▶ WRITTEN TASK
Select the lines below containing the word "script".

▶ MATERIAL FOR THE TASK
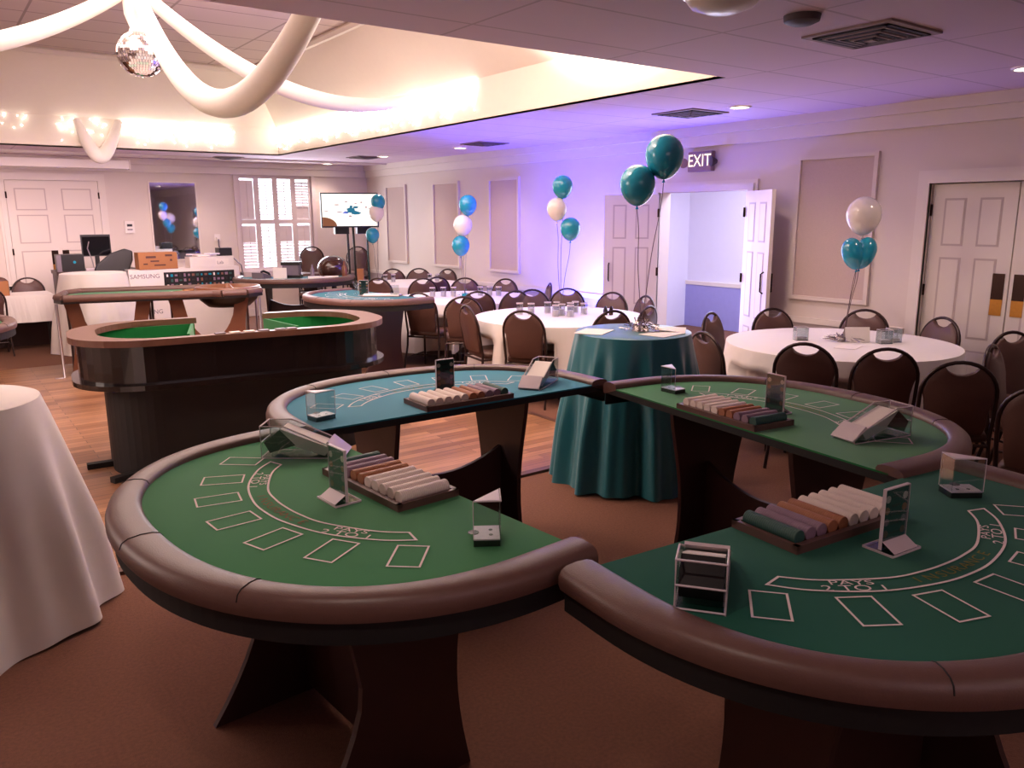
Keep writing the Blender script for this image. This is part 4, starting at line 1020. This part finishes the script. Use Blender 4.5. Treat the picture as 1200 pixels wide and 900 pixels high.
# desk with monitor, tower and leather chair
dk = thing('desk', (2.12, 13.6, 0), 'dark brown desk with a computer behind the white cocktail table', 'desk')
b = MB(); b.bb(-.56, .56, -.32, .32, .99, 1.04); b.build('desk_top', M['pedestal'], dk)
for x in (-.52, .52): b = MB(); b.bb(x - .025, x + .025, -.3, .3, 0, .99); b.build('side_panel', M['pedestal'], dk)
mo = thing('monitor', (2.15, 13.52, 1.04), 'black computer monitor on the desk by the back wall', 'monitor')
b = MB(); b.bb(-.2, .2, -.02, .02, .20, .52); b.build('casing', M['black'], mo)
b = MB(); b.bb(-.185, .185, -.023, -.02, .215, .49); b.build('screen', M['screen_dark'], mo)
b = MB(); b.bb(-.03, .03, 0, .03, .01, .25); b.bb(-.12, .12, -.08, .1, 0, .015); b.build('stand', M['black'], mo)
b = MB(); b.tube([(2.05, 13.47, 1.46), (2.02, 13.46, 1.36), (2.06, 13.44, 1.2), (2.08, 13.42, 1.048)], .008, 6); o = b.build('cable', M['silver'], None, True); tag(o, 'pale cable hanging in front of the black monitor', 'cable')
b = MB(); b.bb(-.25, .25, -.08, .08, 0, .03); o = b.build('keyboard', M['edge']); o.location = (2.2, 13.37, 1.04); tag(o, 'pale keyboard below the black monitor', 'keyboard')
tw = thing('computer_tower', (1.77, 13.48, 1.04), 'dark computer tower left of the monitor', 'computer')
b = MB(); b.bb(-.17, .17, -.16, .2, 0, .24, M['black']); b.build('case', None, tw); b = MB(); b.bb(-.19, -.13, -.165, -.16, .0, .24, M['grey']); b.lathe([(.02, 0), (.02, .003)], 10, M['balloon_t'], T=Matrix.Translation((.04, -.16, .13)) @ Matrix.Rotation(PI / 2, 4, 'X')); b.build('front_panel', None, tw)
lc = thing('office_chair', (2.17, 12.95, 0), 'black leather office chair left of the brown cardboard box', 'chair', None, 0)
b = MB(); vs = []
P = [(-.24, .55), (-.26, .8), (-.23, 1.1), (-.15, 1.26), (0, 1.32), (.15, 1.28), (.25, 1.15), (.27, .85), (.24, .55)]
b.prism([(x * .95 + max(0, z - .95) * .8, z * 1.03) for x, z in P], -.05, .05, T=Matrix.Translation((0, .1, 0)) @ Matrix.Rotation(-.1, 4, 'X') @ Matrix.Rotation(PI / 2, 4, 'X')); b.build('backrest', M['bag'], lc, False, .02)
b = MB(); b.bb(-.22, .22, -.35, .1, .46, .56); b.build('seat', M['bag'], lc, False, .03)
b = MB(); b.tube([(0, -.1, .06), (0, -.1, .46)], .03, 10); b.build('gas_post', M['black'], lc)
b = MB()
for k in range(5): b.tube([(0, -.1, .08), (.2 * math.cos(k * 1.2566), -.1 + .2 * math.sin(k * 1.2566), .05)], .02, 6); b.sphere((.2 * math.cos(k * 1.2566), -.1 + .2 * math.sin(k * 1.2566), .03), .03, 8, 6)
b.build('star_base', M['black'], lc)
# white table at far left with cardboard box
wt = thing('folding_table', (.55, 13.1, 0), 'long folding table under white cloth at far left', 'table')
b = MB(); b.bb(-.9, .86, -.33, .33, .735, .76); b.build('table_top', M['lam'], wt)
for x in (-.8, .78):
    for y in (-.28, .28): b = MB(); b.tube([(x, y, .735), (x, y, 0)], .016, 8); b.build('leg', M['lam'], wt)
b = MB(); b.bb(-.92, .88, -.35, .35, .762, .768); 
def skirt(x0, y0, x1, y1, z1):
    vs = []; fs = []; n = 30
    for i in range(n + 1):
        t = i / n; w = .012 * math.sin(i * 1.3); dx, dy = (y1 - y0), -(x1 - x0); l = math.hypot(dx, dy); vs += [(x0 + (x1 - x0) * t, y0 + (y1 - y0) * t, .766), (x0 + (x1 - x0) * t + dx / l * (w + .02), y0 + (y1 - y0) * t + dy / l * (w + .02), z1)]
    for i in range(n): fs.append((2 * i, 2 * i + 1, 2 * i + 3, 2 * i + 2))
    b.add(vs, fs)
skirt(-.92, -.35, .88, -.35, .40); skirt(.88, -.35, .88, .35, .40)
o = b.build('tablecloth', M['cloth']); o.location = (.55, 13.1, 0); tag(o, 'white cloth over the long folding table at far left', 'tablecloth')
b = MB(); b.bb(-.92, .88, .22, .25, 0.0, .72); o = b.build('under_table_shade', M['pedestal']); o.location = (.55, 13.12, 0); tag(o, 'dark panel painting the shade under the long folding table at far left', 'cloth')  # dark sheet standing in for the shadow under the table
b = MB(); b.bb(-.3, .3, -.18, .18, 0, .01, M['cardb'])
for (x0, x1, y0, y1) in ((-.3, .3, -.18, -.175), (-.3, .3, .175, .18), (-.3, -.295, -.18, .18), (.295, .3, -.18, .18)): b.bb(x0, x1, y0, y1, .01, .2, M['cardb'])
o = b.build('cardboard_box', None); o.location = (.62, 13.05, .77); tag(o, 'open brown cardboard box on the white table at far left', 'box')
for (x, y, lab) in ((.48, 13.0, 'dark wrapped bundle in the left of the open cardboard box'), (.82, 13.05, 'dark wrapped bundle in the right of the open cardboard box')):
    b = MB(); b.sphere((0, 0, 0), .10, 12, 8, sc=(1.1, .8, .8)); o = b.build('bundle', M['chairfab'], None, True); o.location = (x, y, .94); tag(o, lab, 'bundle')
b = MB(); b.tube([(0, 0, 0), (.02, 0, .34)], .018, 8); o = b.build('wooden_stick', M['cardb']); o.location = (.66, 13.05, .78); tag(o, 'wooden stick standing up out of the open cardboard box', 'stick')

# ------------------------------------------------------------------ ceiling things
def vent(x, y, s, label):
    t = thing('ceiling_vent', (x, y, ZC), label, 'vent', 'square ceiling vents')
    b = MB(); b.bb(-s, s, -s, s, -.012, 0); b.build('frame', M['vent'], t)
    b = MB()
    for k in range(4):
        q = s * (.84 - .2 * k); z = -.014 - .006 * k
        for (x0, x1, y0, y1) in ((-q, q, -q, -q + .05 * s * 2), (-q, q, q - .05 * s * 2, q), (-q, -q + .05 * s * 2, -q, q), (q - .05 * s * 2, q, -q, q)): b.bb(x0, x1, y0, y1, z - .004, z + .002, M['ventdk'])
        q2 = q - .07 * s * 2
        if q2 > 0: b.bb(-q2, q2, -q2, q2, z - .008, z - .002, M['vent'])
    b.build('louvers', None, t)
for (x, y, s, lab) in ((4.36, 2.60, .26, 'large square ceiling vent with dark slots at upper right'), (6.18, 5.5, .26, 'square ceiling vent above the EXIT sign'), (6.37, 9.3, .24, 'square ceiling vent above the second wall panel'), (6.14, 12.45, .24, 'square ceiling vent above the farthest round table'), (4.25, 13.7, .22, 'square ceiling vent above the shuttered window')): vent(x, y, s, lab)
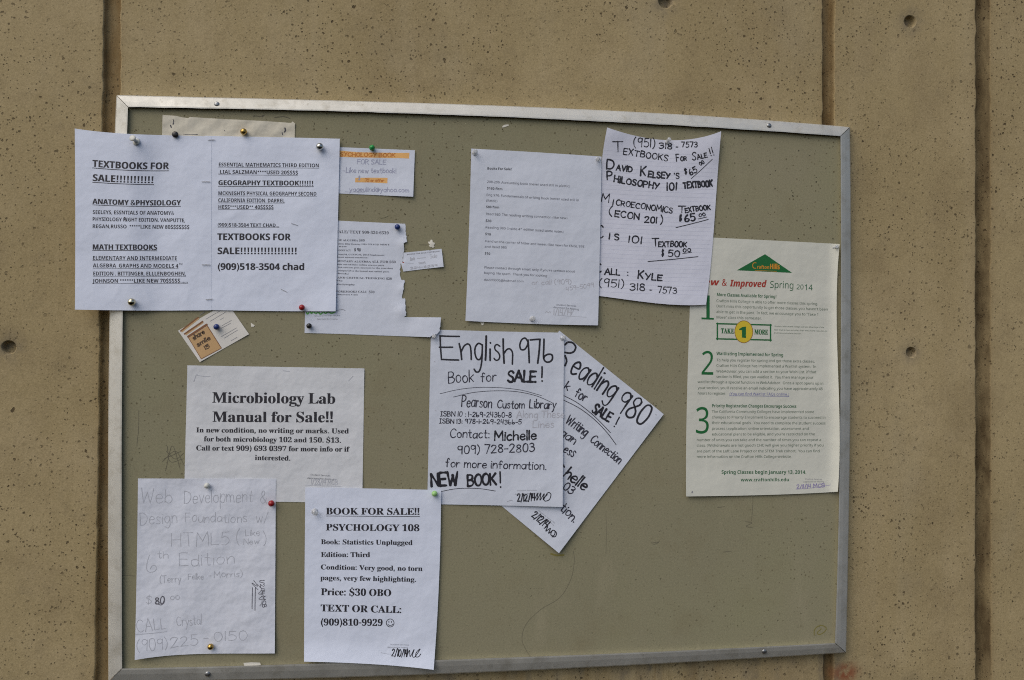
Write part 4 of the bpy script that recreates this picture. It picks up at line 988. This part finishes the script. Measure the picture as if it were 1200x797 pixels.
for D_, t, x0, y0, x1, y1, cap in ((a, 'Web', 95, 232, 345, 236, 106), (a, 'Development', 438, 234, 972, 222, 98), (a, '&', 1030, 236, 1086, 236, 92), (a, 'Design', 92, 398, 384, 386, 92), (a, 'Foundations', 445, 380, 930, 380, 72), (a, 'w/', 1000, 382, 1092, 378, 72), (a, 'HTML5', 338, 572, 790, 556, 98),
                                   (a, '(', 845, 550, 872, 550, 96), (a, 'Like', 915, 487, 1032, 482, 50), (a, 'New', 900, 553, 1026, 550, 44), (a, ')', 1056, 546, 1082, 546, 96), (a, 'th', 230, 664, 316, 662, 64), (a, 'Edition', 400, 720, 832, 706, 92),
                                   (b, '(Terry', 235, 178, 400, 170, 52), (b, 'Felke', 448, 152, 566, 150, 44), (b, '-', 602, 142, 622, 142, 30), (b, 'Morris)', 642, 140, 856, 132, 44), (b, '$', 132, 332, 178, 332, 60), (b, '00', 314, 306, 388, 302, 28),
                                   (b, 'CALL', 66, 546, 286, 522, 84), (b, 'Crystal', 364, 506, 552, 488, 70), (b, '(909)', 66, 690, 298, 670, 82), (b, '225', 315, 668, 526, 640, 74), (b, '-', 565, 622, 602, 620, 60), (b, '0150', 640, 616, 892, 608, 68)):
    D_.H(k, t, x0, y0, x1, y1, cap, 4.6, jit=1.2, slant=.02)
b.S(k, [(160, -30), (142, 30), (140, 80), (158, 98), (190, 96), (210, 78), (205, 52), (180, 52), (166, 74)], 4.6); b.S(k, [(55, 565), (180, 556), (290, 543)], 4.4)
k.done('pencil_writing', M['pencil'])
k = Ink(s); b.H(k, '80', 200, 338, 276, 332, 54, 8); b.S(k, [(204, 330), (250, 344), (270, 310)], 6)
for x0 in (930, 952): b.S(k, [(x0, 215), (x0 - 2, 300), (x0 - 3, 385 if x0 > 940 else 372)], 6)
b.S(k, [(940, 160), (968, 205), (925, 180), (972, 232)], 4.5); b.H(k, '1/2/14 MCB', 985, 160, 1004, 365, 30, 5); b.S(k, [(968, 190), (1000, 230), (975, 260), (1012, 270), (978, 300), (1018, 310), (985, 350)], 4)
k.done('dark_pencil_writing', M['pencil_dark'])

# --- psychology sheet, foot curling over the lower rail
a, b = Detail(350, 565, 6.929), Detail(350, 670, 6.641)
s = Sheet(4.3, creases=[(358, 640, 420, 655, 7, .5), (450, 760, 508, 735, 6, .7)], bumps=[(369, 599, 10, -1.0), (509, 578, 9, -.3), (516, 575, 16, .8), (508, 785, 40, 3.5)], edges=[(508, 785, 357, 775.5, 34, 6.0)], fn=lambda x, y: -1.6 * smooth01((430 - x) / 60.) * smooth01((720 - y) / 60.))
pts, f = s.grid([(357.8, 571.4), (440, 572.6), (516.8, 574.4)], [(516.8, 574.4), (514.9, 670), (512, 730), (508.2, 785)], [(356.3, 775.4), (400, 776.6), (440, 778.6), (508.2, 785)], [(357.8, 571.4), (357.0, 660), (356.3, 775.4)])
o = s.build('printed_notice', pts, f, M['paper_blue'])
tag(o, 'bluish white sheet printed Book for Sale Psychology 108 at the bottom of the board', 'notice')
k = Ink(s); a.T(k, 'BOOK FOR SALE!!', 'serifb', 220, 263, 984, 266, 57, (12, 14), 0, 5); a.T(k, 'PSYCHOLOGY 108', 'serifb', 220, 393, 982, 399, 56); k.done('heading', M['ink'])
k = Ink(s); a.T(k, 'Book: Statistics Unplugged', 'serifb', 180, 504, 925, 511, 42); a.T(k, 'Edition: Third', 'serifb', 180, 608, 580, 609, 42); a.T(k, 'Condition: Very good, no torn', 'serifb', 178, 709, 1006, 722, 42); b.T(k, 'pages, very few highlighting.', 'serifb', 168, 65, 916, 79, 40); k.done('body_text', M['ink'])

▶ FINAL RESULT
Keep writing the Blender script for this image. This is part 4, starting at line 1020. This part finishes the script. Use Blender 4.5. Treat the picture as 1200 pixels wide and 900 pixels high.
Write part 4 of the bpy script that recreates this picture. It picks up at line 988. This part finishes the script. Measure the picture as if it were 1200x797 pixels.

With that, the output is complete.